The cast of characters I chased down included: The fascinating New York gallery owner, Gertrude Stein (probably no relation but I never actually asked). A volley of emails and phone calls to Gertrude proved very entertaining but turned up no actual films or footage. Though she has promised to FedEx some slides of Kees’s Abstract Expressionist paintings to be shown at the start of the program (take a look at her website to see them online). And then there’s the folks at the Heritage Room of the Lincoln Public Library who were helpful in providing a copy of the only film Kees ever completed on his own, the wonderfully bleak and contemplative reflection on urban detritus, "Hotel Apex" (1952). Dominic Angergame at Canyon Cinema provided the print of James Broughton’s whimsical biographical sketch about a country boy who comes to the Big City, "The Adventures of Jimmy" (1950) with a wonderful jazz score written and performed by Kees. And the legendary local photographer/filmmaker William Heick offered up extensive reminiscences of Kees, who collaborated with him on "The Bridge" (1955), a grand voice-over short which took the famous Hart Crane poem (about the Brooklyn Bridge) and substituted the Golden Gate Bridge as a visual backdrop. Heick completed the film after Kees’s death.

One of the greatest things about this Cinematheque program is that all of the films were shot in and around the Bay Area and feature prolific location shooting. We’ll see North Beach and UC Berkeley in "Approaches & Leavetakings;" Point Richmond in "Hotel Apex;" Skid Row in "Adventures of Jimmy" and, of course, the Golden Gate Bridge in "The Bridge."

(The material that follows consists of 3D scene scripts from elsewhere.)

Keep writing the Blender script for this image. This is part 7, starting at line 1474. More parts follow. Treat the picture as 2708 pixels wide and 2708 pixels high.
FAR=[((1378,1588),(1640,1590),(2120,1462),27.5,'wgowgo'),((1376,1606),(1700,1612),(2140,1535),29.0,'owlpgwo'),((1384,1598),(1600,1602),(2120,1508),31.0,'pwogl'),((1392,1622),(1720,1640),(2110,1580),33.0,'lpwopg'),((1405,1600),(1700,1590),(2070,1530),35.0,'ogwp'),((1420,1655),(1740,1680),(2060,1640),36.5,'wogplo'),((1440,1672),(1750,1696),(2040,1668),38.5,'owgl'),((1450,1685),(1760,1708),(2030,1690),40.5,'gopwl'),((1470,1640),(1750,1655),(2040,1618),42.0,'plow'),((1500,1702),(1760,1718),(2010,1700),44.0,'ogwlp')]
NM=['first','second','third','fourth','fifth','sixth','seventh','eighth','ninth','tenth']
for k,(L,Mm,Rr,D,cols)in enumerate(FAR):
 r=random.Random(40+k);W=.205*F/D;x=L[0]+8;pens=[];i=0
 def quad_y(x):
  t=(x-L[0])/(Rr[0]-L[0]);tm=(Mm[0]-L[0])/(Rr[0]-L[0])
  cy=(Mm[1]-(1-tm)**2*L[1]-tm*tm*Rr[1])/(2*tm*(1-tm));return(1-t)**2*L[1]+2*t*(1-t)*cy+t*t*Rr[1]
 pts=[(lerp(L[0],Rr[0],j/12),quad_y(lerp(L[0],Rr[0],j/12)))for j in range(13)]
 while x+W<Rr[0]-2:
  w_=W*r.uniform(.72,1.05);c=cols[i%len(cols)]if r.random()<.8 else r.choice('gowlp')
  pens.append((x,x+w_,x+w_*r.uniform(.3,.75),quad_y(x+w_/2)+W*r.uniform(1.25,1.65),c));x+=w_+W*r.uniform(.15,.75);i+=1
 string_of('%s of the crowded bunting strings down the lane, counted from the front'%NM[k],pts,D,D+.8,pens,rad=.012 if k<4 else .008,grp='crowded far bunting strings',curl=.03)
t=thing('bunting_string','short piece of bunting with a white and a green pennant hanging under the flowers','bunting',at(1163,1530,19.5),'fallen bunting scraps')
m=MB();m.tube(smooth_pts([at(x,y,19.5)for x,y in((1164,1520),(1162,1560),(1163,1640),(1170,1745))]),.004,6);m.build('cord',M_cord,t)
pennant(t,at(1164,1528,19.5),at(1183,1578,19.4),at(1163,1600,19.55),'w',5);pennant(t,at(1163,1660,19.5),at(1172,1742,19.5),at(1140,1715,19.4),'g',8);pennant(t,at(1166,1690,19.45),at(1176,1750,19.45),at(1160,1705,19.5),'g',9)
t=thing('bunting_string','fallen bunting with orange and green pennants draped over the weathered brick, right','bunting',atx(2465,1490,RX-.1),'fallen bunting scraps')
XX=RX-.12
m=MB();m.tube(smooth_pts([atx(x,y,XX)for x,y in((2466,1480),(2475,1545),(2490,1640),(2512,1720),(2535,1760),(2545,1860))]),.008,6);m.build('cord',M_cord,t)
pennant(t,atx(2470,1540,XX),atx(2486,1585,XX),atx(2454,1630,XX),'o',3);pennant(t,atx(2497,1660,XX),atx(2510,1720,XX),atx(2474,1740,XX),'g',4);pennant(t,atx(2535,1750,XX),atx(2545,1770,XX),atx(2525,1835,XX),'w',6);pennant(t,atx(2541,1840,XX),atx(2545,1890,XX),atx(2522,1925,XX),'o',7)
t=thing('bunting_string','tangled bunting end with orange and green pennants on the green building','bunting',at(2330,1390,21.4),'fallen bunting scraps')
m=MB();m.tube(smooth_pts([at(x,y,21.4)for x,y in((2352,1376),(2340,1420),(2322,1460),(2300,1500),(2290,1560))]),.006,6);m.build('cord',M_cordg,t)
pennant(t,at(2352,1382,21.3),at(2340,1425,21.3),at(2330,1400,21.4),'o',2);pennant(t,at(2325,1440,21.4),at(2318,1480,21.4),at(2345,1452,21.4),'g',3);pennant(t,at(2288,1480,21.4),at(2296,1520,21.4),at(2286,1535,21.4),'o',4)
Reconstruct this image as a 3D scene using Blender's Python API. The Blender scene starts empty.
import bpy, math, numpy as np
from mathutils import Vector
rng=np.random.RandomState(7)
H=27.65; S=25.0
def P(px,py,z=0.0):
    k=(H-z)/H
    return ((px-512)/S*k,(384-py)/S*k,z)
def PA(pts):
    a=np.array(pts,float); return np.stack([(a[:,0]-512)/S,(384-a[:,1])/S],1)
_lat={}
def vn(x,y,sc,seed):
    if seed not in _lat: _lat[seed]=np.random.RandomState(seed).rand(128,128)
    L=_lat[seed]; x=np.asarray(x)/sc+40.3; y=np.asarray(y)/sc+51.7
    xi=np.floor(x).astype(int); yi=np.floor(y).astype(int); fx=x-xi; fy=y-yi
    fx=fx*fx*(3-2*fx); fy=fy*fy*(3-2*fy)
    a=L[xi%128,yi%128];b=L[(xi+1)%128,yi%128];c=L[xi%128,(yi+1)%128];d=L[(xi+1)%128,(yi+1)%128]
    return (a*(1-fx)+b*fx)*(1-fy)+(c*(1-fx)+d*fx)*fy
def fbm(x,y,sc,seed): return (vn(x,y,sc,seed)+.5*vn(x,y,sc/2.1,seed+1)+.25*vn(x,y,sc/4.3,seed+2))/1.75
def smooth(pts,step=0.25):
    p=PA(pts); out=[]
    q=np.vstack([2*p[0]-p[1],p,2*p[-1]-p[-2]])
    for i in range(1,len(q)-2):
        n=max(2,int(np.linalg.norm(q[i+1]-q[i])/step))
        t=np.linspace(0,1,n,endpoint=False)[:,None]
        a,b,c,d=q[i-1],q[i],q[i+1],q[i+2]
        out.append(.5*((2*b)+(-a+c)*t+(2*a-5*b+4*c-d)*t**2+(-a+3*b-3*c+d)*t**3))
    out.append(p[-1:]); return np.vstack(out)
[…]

I’ll also be playing some rare recordings of the music of Weldon Kees, as well as some other audio material yet to be decided. I might play a clip of Weldon and his poet/novelist pal Vincent McHugh discussing their planned screenplay for a San Francisco spy thriller called "Gadabout" (which they were working on when Weldon died). Or maybe I’ll play a clip of Weldon and his friend Michael Grieg doing their KPFA film review show, "Behind The Movie Camera" (with special guests Padgett Payne and Pauline Kael dissing the Hollywood hits of 1954!). Or perhaps a poem or two.

There is something so bleak and foreboding in this strip of film (again, from William Heick’s "The Bridge"). Weldon is walking down a hill with a tripod in his right hand. His coat and hair are all windblown on a gusty day at the Golden Gate, and he is such a little matchstick of a figure. During this section of "The Bridge," director Heick has narrator Charles Levy reciting a particularly haunting section of the Crane poem. Offering up a sort of elegy to the late colleague and collaborator whose body remains lost in the dark waters of the Golden Gate: But now, draw in your head, alone and too tall here. / Your eyes already in the slant of drifting foam. / Your breath sealed by the ghosts I do not know. / Draw in your head, and sleep the long way home.

Kees Kino: The Film Work of Weldon Kees plays one night only at Yerba Buena Center for the Arts, June 11, at 7:30 pm. The program will be introduced by guest curator Jenni Olson.